At the end of each chapter, you’re put in a resting phase where it’s the best time to increase bond level with your allies; bond levels are done through bond episodes which are just passive conversations done to know the ally better. You can also gift each member with things they would like to expedite the bond level. Each character has 6 levels and with each level comes with beneficial gameplay elements such as allies periodically taking damage for you, or a new button prompt would appear after a set amount of combos happen to extend the attack further. Other bond levels would increase the potency of their psionic abilities and many more. Although this Persona style mechanic is passable, it’s a surprising mix for those who are truly invested into the story and characters.

Dated Level Designs, Great Looking Game

Scarlet Nexus is a very good looking cell shaded game, all utilized within Unreal Engine 4. The aesthetics of the environment are desolated and littered with tons of debris to use in combat. Unfortunately, the overall level design has you feeling the constant PS2-era philosophy; very wide and mostly empty with incredibly linear paths. More often than not, you are set in a path A to B scenario with very little puzzles to work with. There are environmental collectibles and items to gather, and each zone is farmable, which is necessary but because of the dated design – feeling the repetitive is almost immediate.

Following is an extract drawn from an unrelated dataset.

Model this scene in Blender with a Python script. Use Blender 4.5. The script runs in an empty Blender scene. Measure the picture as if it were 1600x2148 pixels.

The character designs are very stylish and overly done, which is not surprising given the anime nature. Animations are fantastic in cutscenes and gameplay which is a major plus. No real complaints there.

The Conclusion

Scarlet Nexus borrows from excellent games such as Nier Automata and Persona which does a relatively decent job at it. With stylish and deep gameplay mechanics, I had a great time playing the game, even if the characters dragged down the experience deeply. The story gave some surprise twist and really cool concepts that I would like expanded in future iterations. Hopefully Namco Bandai and it’s team can double down in bringing better life to the OSF members with a much more grounded personality.